Copy exactly, and only, the lines between the start of the entries below and the line containing "S.camera = cam", both inclusive. Omit pictures.

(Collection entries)
========================================================================

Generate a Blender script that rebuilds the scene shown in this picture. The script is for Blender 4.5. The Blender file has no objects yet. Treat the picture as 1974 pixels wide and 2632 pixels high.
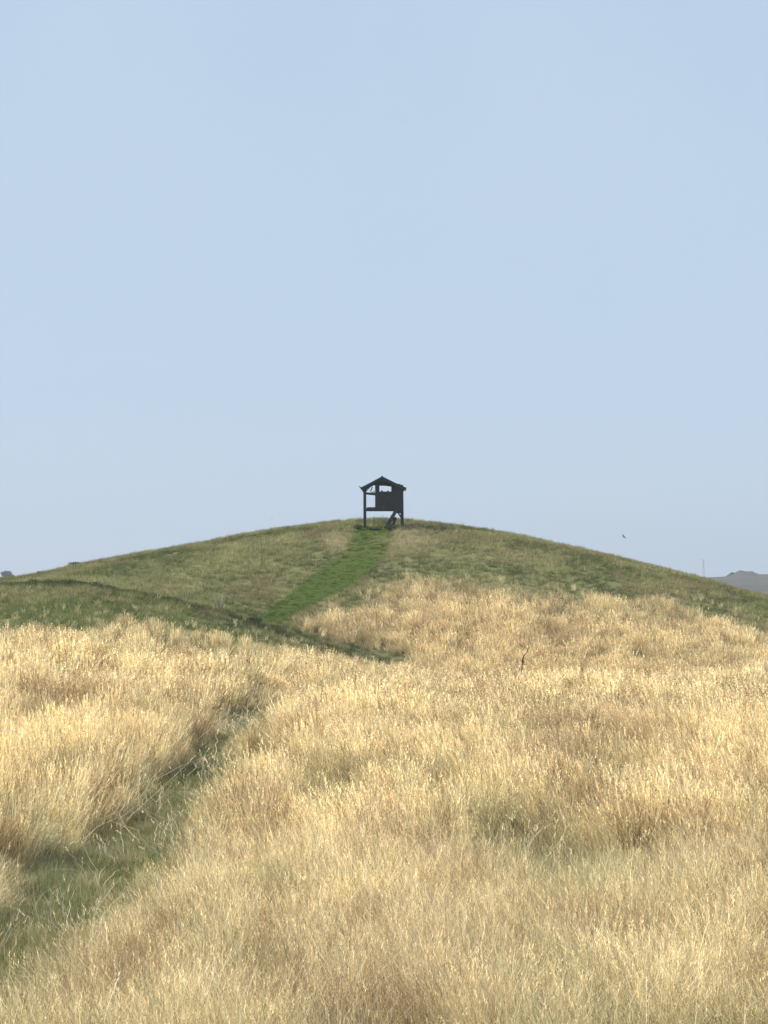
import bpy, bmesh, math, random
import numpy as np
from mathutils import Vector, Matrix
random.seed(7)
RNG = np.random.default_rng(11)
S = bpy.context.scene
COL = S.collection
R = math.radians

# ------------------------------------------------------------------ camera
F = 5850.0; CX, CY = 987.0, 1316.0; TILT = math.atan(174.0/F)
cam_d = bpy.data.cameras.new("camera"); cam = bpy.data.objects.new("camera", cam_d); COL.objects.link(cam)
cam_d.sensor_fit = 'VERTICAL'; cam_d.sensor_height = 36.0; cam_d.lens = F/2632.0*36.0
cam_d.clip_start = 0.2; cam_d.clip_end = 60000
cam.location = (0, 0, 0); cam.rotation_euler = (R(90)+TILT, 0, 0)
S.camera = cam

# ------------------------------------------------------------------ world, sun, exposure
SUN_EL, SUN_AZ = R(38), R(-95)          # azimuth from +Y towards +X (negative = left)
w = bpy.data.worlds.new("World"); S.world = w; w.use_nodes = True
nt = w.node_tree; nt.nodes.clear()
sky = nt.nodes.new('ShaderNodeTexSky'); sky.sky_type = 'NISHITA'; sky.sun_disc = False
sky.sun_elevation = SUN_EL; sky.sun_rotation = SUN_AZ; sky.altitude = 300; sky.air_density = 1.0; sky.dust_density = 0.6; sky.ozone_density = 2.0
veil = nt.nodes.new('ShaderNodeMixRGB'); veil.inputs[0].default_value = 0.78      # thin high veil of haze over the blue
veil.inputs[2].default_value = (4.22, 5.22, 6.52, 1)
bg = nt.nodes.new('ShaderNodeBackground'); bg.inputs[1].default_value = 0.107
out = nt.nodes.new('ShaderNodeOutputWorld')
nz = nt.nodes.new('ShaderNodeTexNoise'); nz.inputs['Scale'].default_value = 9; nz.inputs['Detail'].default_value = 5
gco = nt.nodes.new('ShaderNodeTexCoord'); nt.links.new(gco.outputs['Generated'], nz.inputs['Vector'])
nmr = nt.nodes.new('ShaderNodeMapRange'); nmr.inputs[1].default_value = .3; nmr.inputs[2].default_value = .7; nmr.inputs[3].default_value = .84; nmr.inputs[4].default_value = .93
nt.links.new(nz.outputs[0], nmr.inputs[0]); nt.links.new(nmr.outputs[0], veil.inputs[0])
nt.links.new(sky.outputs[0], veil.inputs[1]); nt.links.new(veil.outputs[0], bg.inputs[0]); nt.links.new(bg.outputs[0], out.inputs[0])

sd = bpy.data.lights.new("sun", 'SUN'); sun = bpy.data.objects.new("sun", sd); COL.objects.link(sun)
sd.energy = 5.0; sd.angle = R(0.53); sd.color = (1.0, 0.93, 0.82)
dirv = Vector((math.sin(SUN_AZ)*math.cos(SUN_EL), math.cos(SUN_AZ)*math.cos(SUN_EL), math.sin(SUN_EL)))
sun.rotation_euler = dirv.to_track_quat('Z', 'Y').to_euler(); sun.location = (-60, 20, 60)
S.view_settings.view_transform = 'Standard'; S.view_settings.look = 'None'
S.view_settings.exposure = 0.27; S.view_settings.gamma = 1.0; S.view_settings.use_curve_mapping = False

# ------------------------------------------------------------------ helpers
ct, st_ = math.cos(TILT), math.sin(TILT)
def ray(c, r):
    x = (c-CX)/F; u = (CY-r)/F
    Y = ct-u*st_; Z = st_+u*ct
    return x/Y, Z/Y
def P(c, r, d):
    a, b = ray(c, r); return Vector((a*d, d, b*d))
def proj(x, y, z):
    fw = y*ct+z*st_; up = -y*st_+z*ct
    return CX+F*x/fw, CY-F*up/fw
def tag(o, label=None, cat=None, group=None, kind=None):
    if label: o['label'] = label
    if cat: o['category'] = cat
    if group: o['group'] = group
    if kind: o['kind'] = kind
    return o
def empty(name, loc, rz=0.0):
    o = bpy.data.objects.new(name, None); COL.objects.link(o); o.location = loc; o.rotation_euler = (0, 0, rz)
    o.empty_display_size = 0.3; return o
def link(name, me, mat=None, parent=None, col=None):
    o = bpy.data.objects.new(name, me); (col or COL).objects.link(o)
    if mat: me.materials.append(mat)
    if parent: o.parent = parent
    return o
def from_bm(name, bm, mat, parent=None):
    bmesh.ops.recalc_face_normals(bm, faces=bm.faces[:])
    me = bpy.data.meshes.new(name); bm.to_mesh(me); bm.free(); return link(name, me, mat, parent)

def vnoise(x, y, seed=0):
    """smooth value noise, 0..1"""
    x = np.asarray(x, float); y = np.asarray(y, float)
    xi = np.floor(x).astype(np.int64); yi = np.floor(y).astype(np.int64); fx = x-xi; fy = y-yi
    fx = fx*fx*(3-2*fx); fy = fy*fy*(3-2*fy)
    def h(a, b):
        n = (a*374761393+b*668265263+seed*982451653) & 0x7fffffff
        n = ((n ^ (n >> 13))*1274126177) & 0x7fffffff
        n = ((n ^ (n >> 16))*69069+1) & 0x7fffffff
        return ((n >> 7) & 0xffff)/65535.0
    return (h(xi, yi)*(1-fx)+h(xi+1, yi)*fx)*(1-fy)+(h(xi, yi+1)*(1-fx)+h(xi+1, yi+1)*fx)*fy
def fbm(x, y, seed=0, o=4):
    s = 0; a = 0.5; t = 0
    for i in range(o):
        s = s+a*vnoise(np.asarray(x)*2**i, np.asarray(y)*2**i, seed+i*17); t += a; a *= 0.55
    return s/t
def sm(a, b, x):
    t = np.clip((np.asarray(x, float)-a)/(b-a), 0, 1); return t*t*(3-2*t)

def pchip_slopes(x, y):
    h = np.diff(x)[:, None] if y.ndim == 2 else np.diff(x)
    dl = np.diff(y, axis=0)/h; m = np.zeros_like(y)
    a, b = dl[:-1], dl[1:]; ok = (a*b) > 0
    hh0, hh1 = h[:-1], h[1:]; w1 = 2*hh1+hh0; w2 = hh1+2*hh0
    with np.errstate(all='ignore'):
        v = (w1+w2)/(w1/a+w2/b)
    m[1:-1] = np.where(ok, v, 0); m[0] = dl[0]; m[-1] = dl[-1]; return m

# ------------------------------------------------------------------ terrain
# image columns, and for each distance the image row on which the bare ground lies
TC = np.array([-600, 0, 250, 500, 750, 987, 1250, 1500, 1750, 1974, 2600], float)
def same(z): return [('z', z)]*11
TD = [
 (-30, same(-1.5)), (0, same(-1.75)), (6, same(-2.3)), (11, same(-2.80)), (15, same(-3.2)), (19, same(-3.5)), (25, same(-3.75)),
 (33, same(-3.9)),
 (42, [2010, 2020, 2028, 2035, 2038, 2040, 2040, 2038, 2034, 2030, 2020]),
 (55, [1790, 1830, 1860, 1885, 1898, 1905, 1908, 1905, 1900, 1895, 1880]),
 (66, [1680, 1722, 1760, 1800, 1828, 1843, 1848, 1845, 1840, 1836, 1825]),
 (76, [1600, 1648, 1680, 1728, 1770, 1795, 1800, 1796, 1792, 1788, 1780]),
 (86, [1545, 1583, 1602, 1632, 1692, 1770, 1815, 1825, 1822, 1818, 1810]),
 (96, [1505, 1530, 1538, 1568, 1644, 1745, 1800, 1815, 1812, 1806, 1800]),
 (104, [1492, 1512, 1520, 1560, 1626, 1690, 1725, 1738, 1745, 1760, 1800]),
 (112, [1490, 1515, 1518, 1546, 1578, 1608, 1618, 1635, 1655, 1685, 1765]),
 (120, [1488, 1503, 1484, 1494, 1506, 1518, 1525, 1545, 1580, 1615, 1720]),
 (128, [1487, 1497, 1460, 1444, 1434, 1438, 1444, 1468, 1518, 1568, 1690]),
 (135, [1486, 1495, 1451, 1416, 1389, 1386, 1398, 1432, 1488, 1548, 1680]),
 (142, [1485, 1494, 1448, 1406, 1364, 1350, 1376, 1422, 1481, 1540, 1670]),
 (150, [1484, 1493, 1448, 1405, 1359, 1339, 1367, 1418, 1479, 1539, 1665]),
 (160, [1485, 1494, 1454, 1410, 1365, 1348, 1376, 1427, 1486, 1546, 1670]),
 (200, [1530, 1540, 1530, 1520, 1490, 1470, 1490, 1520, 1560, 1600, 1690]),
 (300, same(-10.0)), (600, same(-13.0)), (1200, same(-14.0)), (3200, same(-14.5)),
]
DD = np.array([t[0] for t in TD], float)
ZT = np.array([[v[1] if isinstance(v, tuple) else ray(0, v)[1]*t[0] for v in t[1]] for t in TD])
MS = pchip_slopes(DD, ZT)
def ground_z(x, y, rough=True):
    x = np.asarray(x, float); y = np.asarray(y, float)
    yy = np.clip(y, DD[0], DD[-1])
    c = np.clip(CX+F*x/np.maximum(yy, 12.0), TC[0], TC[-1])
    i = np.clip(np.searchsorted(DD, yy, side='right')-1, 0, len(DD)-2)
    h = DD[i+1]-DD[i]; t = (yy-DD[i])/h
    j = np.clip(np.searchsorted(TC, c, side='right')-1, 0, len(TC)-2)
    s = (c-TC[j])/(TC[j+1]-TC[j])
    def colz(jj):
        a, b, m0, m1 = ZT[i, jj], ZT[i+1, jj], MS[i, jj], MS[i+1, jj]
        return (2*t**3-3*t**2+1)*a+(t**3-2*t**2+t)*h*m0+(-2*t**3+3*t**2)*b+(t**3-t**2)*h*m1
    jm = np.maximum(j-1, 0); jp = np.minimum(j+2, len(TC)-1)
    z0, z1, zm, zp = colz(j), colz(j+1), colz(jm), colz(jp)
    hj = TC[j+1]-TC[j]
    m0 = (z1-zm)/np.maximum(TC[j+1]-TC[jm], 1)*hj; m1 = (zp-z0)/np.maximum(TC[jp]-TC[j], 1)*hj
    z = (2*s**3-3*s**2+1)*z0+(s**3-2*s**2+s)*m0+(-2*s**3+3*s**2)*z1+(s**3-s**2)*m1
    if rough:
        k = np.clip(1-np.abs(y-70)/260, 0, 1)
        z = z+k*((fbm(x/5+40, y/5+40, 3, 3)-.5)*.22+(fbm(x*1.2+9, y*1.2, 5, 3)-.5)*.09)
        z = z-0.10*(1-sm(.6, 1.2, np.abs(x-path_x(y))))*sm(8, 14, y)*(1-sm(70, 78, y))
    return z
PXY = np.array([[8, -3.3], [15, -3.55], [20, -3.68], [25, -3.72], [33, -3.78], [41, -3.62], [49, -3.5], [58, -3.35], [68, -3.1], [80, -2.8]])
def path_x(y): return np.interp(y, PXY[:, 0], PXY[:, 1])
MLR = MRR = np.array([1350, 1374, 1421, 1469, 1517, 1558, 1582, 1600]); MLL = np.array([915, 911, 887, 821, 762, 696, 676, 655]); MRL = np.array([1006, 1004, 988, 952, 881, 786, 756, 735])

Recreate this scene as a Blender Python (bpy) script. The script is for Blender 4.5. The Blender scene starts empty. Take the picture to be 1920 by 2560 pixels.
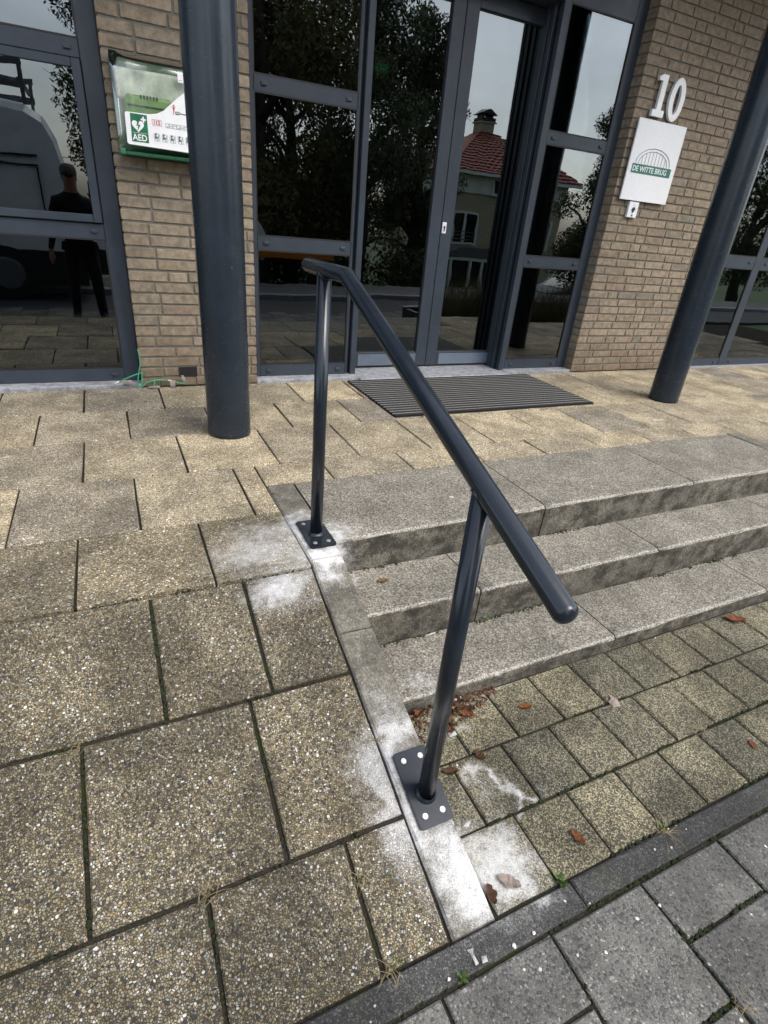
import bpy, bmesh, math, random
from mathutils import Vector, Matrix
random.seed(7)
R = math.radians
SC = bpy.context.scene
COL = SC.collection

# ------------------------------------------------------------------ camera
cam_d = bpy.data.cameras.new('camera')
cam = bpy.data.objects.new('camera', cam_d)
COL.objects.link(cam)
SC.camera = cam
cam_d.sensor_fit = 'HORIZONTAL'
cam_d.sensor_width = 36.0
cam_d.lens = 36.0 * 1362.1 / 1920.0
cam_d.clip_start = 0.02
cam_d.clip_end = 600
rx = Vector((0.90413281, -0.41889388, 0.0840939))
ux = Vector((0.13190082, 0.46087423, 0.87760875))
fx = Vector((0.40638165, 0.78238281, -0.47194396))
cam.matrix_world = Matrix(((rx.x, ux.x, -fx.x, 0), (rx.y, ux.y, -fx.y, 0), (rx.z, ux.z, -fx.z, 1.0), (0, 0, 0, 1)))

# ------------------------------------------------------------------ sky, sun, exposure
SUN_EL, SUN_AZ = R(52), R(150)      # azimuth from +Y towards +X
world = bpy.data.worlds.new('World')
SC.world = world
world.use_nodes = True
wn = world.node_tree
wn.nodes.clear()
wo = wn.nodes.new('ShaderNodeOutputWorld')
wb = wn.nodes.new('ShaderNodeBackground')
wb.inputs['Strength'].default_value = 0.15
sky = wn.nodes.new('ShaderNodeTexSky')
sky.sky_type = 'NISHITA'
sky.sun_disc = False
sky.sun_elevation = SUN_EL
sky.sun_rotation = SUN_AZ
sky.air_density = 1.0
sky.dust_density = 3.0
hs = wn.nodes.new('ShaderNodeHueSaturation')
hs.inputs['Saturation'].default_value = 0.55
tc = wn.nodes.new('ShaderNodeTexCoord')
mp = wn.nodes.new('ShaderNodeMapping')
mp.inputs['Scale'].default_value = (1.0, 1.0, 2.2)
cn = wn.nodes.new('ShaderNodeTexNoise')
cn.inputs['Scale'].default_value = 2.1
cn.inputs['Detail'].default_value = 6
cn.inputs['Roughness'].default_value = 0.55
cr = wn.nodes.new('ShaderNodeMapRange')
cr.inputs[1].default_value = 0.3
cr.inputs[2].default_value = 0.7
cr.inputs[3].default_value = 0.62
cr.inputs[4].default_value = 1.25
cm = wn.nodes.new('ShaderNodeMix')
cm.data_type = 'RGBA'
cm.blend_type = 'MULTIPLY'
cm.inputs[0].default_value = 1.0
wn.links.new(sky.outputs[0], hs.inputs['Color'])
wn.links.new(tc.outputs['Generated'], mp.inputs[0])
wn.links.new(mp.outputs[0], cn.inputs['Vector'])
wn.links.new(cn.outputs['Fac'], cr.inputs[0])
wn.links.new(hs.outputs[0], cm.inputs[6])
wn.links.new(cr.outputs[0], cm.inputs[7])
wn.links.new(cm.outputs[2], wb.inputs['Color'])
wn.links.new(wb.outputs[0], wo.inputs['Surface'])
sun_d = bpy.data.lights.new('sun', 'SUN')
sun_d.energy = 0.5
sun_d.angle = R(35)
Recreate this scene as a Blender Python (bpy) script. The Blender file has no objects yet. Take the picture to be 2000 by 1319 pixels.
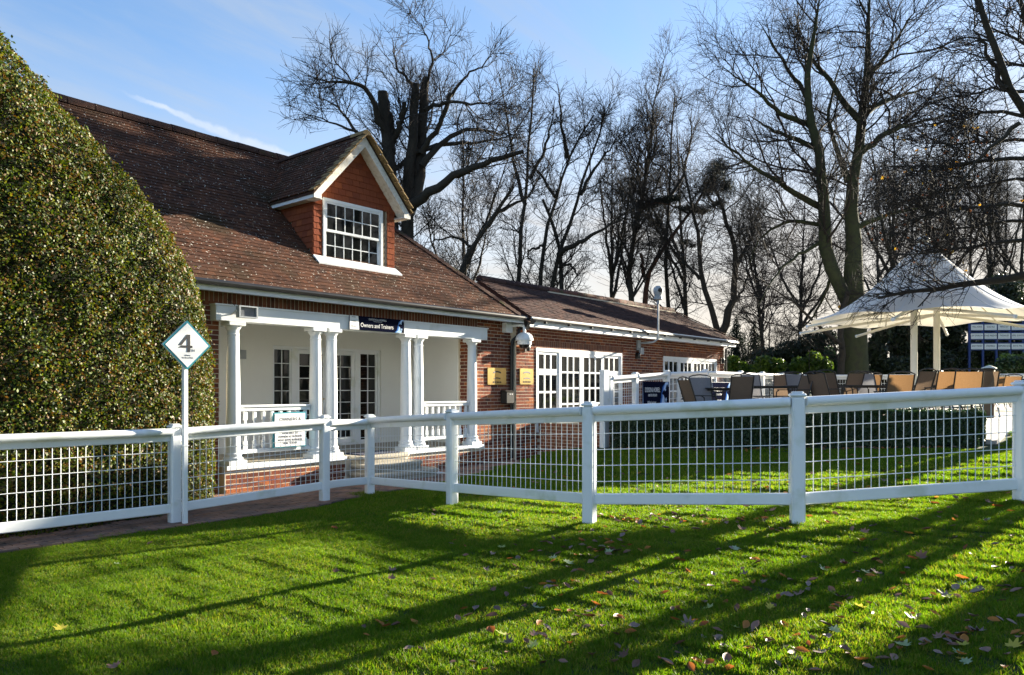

========================================================================

▸ Finished exercise
Generate a Blender script that rebuilds the scene shown in this picture. The script is for Blender 4.5. The Blender file has no objects yet. Treat the picture as 1974 pixels wide and 2632 pixels high.
import bpy, bmesh, math, random
import numpy as np
from mathutils import Vector, Matrix
random.seed(7)
RNG = np.random.default_rng(11)
S = bpy.context.scene
COL = S.collection
R = math.radians

# ------------------------------------------------------------------ camera
F = 5850.0; CX, CY = 987.0, 1316.0; TILT = math.atan(174.0/F)
cam_d = bpy.data.cameras.new("camera"); cam = bpy.data.objects.new("camera", cam_d); COL.objects.link(cam)
cam_d.sensor_fit = 'VERTICAL'; cam_d.sensor_height = 36.0; cam_d.lens = F/2632.0*36.0
cam_d.clip_start = 0.2; cam_d.clip_end = 60000
cam.location = (0, 0, 0); cam.rotation_euler = (R(90)+TILT, 0, 0)
S.camera = cam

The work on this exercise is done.